[start Provided records]
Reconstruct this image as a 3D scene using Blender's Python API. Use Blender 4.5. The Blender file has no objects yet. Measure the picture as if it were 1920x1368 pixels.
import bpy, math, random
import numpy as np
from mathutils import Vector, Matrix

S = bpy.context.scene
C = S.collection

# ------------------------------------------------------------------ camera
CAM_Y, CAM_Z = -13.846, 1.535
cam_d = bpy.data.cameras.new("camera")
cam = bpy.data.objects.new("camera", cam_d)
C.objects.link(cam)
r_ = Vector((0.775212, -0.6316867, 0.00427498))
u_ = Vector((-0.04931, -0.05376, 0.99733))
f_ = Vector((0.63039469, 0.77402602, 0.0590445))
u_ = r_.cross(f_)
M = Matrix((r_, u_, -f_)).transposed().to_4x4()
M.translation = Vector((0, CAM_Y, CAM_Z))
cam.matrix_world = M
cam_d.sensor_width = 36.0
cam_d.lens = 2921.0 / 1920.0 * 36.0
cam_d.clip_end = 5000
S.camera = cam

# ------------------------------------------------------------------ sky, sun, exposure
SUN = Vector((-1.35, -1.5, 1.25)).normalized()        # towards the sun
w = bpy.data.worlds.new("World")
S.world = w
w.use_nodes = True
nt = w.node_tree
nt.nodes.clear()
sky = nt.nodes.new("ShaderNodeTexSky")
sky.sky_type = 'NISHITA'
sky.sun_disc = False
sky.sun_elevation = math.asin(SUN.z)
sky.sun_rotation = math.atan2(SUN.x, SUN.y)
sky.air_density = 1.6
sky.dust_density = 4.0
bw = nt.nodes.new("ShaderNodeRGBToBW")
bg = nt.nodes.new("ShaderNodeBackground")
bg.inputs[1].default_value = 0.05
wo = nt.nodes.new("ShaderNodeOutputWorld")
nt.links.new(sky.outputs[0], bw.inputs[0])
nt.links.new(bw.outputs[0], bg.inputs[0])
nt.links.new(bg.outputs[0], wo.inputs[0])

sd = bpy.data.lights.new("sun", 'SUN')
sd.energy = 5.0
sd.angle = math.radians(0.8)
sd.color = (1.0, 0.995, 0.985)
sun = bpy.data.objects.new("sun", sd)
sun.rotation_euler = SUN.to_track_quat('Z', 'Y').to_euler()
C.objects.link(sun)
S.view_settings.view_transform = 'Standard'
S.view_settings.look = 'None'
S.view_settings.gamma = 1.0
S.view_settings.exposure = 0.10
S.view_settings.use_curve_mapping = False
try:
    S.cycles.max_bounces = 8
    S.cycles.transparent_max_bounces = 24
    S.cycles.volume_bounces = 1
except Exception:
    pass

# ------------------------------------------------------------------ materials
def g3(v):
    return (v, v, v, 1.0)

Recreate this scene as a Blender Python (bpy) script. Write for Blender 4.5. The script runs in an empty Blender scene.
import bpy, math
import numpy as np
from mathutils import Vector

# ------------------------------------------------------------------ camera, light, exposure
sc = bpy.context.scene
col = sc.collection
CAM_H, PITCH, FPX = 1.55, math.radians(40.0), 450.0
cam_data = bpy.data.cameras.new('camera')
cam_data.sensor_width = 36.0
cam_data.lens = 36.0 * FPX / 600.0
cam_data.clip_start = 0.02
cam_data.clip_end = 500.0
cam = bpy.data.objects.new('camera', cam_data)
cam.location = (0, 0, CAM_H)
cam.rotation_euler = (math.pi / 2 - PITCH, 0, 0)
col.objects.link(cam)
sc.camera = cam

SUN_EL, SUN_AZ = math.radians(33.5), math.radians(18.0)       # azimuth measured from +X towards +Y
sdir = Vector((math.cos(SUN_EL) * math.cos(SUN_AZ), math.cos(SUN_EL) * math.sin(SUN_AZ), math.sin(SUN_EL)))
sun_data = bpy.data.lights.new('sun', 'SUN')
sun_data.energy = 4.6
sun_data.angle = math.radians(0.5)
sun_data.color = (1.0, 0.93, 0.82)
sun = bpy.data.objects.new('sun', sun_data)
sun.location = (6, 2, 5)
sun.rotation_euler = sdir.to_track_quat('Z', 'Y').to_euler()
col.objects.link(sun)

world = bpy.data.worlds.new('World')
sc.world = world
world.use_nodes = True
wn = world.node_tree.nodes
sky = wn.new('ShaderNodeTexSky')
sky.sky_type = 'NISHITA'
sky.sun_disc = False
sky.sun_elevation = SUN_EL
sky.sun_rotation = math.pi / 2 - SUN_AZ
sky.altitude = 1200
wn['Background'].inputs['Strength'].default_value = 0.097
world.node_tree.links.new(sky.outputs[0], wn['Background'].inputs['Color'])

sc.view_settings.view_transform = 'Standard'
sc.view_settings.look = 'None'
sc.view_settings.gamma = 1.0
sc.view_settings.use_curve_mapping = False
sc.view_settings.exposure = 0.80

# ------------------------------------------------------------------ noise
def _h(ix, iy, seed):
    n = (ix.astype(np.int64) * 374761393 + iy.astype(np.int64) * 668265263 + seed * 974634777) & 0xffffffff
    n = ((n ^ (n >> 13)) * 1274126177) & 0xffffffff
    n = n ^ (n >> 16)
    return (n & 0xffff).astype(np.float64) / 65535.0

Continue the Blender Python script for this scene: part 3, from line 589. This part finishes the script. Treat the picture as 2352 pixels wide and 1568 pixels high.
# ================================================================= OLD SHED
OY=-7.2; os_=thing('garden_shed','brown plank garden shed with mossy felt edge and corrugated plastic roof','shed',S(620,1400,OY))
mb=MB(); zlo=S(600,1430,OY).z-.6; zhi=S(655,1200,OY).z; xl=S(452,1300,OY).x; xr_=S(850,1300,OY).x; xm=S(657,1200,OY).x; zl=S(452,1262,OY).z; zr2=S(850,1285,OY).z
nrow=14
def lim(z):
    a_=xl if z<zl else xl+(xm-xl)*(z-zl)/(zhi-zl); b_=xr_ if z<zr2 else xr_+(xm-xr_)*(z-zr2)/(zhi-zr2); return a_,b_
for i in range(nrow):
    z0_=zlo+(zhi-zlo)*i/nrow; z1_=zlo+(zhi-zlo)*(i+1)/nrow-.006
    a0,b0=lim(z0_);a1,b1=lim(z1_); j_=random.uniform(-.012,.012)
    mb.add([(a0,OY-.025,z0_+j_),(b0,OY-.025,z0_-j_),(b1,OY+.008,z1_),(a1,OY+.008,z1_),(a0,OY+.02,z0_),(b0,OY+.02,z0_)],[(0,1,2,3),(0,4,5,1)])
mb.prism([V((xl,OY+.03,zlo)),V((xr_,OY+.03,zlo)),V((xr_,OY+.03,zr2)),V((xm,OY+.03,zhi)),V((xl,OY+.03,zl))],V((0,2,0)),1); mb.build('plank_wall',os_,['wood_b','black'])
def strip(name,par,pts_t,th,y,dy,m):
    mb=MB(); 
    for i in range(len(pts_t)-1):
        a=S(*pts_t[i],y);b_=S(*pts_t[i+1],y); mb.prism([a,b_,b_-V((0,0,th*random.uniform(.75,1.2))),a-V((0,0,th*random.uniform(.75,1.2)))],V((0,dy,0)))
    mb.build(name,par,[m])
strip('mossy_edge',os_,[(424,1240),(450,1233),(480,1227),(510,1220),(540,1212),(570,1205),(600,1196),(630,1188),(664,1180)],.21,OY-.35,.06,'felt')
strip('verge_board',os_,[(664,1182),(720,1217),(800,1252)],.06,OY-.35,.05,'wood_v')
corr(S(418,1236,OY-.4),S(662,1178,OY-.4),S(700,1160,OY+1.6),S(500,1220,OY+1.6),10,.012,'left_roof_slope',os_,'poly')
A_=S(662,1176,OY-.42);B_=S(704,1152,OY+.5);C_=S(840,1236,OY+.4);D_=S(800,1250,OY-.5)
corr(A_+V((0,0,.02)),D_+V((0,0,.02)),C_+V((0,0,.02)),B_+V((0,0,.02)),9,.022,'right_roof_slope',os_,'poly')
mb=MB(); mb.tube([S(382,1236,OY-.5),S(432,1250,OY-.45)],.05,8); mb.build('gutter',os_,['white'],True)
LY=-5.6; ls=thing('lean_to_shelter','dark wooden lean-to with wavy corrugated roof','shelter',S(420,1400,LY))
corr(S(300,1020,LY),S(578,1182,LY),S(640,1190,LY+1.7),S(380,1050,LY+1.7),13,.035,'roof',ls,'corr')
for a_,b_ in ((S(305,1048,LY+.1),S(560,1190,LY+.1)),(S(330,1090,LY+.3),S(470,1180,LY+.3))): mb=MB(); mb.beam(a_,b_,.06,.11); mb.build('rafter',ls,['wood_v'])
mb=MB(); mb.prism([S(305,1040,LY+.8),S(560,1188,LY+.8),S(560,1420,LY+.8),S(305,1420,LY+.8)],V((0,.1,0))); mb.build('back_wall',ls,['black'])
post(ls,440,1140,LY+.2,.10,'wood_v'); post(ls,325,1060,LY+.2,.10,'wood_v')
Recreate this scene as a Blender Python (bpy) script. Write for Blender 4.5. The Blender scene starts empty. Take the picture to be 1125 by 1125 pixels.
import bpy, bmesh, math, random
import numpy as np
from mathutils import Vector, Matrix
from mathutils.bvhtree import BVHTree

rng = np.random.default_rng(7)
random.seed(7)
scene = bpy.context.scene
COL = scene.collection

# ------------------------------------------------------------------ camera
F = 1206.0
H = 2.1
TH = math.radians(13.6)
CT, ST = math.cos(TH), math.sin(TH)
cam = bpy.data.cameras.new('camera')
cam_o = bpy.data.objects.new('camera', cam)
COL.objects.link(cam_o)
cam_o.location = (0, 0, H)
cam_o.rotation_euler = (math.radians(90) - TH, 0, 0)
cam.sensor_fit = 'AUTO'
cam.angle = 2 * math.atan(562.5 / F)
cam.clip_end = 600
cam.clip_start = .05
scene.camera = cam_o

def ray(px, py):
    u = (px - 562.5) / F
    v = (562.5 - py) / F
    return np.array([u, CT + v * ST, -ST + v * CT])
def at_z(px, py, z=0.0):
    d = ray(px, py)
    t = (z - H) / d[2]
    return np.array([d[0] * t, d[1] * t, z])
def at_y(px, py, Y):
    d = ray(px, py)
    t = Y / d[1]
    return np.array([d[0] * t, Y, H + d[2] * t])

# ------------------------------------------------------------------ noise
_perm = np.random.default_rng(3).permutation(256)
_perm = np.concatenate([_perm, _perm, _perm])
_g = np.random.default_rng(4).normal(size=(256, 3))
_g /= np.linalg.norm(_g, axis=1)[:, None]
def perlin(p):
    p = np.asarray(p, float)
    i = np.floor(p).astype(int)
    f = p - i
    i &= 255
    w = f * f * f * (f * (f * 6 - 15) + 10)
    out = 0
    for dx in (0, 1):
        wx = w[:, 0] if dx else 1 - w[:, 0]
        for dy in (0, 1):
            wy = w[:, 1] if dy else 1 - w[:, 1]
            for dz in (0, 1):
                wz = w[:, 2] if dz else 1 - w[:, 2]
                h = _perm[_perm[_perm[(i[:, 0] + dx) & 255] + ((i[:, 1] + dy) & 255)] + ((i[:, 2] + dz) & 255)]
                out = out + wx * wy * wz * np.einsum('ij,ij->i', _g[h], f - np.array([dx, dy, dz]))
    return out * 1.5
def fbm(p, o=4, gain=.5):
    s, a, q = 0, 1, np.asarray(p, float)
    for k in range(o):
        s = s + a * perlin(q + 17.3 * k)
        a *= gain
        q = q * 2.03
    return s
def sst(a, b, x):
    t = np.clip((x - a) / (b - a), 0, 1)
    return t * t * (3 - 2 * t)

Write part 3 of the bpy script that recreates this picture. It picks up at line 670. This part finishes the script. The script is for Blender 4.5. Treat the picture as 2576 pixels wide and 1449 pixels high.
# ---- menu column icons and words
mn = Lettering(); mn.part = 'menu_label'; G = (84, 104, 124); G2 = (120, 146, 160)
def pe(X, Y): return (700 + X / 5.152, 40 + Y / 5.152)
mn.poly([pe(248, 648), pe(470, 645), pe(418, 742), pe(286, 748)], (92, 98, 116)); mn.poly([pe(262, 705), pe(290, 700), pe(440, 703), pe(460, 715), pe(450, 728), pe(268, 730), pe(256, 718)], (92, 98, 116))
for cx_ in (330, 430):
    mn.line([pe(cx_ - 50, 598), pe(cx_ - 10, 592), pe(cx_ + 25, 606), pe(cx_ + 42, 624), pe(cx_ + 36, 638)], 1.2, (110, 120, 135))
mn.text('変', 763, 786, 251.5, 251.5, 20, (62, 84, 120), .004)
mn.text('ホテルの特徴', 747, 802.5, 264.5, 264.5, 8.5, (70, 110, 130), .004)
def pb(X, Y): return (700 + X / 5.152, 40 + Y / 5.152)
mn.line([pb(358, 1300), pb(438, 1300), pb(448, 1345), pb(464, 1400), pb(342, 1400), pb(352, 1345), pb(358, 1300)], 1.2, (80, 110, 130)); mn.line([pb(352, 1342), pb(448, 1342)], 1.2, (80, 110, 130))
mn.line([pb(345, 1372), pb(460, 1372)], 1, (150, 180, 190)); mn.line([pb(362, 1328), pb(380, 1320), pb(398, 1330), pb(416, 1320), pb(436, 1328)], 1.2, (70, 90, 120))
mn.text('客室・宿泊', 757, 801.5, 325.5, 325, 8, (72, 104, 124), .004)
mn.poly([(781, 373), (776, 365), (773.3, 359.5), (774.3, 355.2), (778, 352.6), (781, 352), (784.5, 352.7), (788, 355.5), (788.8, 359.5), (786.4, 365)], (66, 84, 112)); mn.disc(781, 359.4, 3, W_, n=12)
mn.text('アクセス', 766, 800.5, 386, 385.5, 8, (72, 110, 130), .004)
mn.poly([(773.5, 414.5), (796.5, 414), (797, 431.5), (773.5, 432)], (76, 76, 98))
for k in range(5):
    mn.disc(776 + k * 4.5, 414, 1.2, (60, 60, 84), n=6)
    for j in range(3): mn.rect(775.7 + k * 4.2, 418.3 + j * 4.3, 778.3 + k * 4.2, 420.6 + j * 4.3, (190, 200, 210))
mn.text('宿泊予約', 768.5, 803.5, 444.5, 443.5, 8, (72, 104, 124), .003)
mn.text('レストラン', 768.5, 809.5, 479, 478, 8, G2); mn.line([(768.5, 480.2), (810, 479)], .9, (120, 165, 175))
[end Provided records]
● **Given exercise**
Quote, word for word, every line from the top of the entries through the line that holds "C = S.collection".

● **The result**
Reconstruct this image as a 3D scene using Blender's Python API. Use Blender 4.5. The Blender file has no objects yet. Measure the picture as if it were 1920x1368 pixels.
import bpy, math, random
import numpy as np
from mathutils import Vector, Matrix

S = bpy.context.scene
C = S.collection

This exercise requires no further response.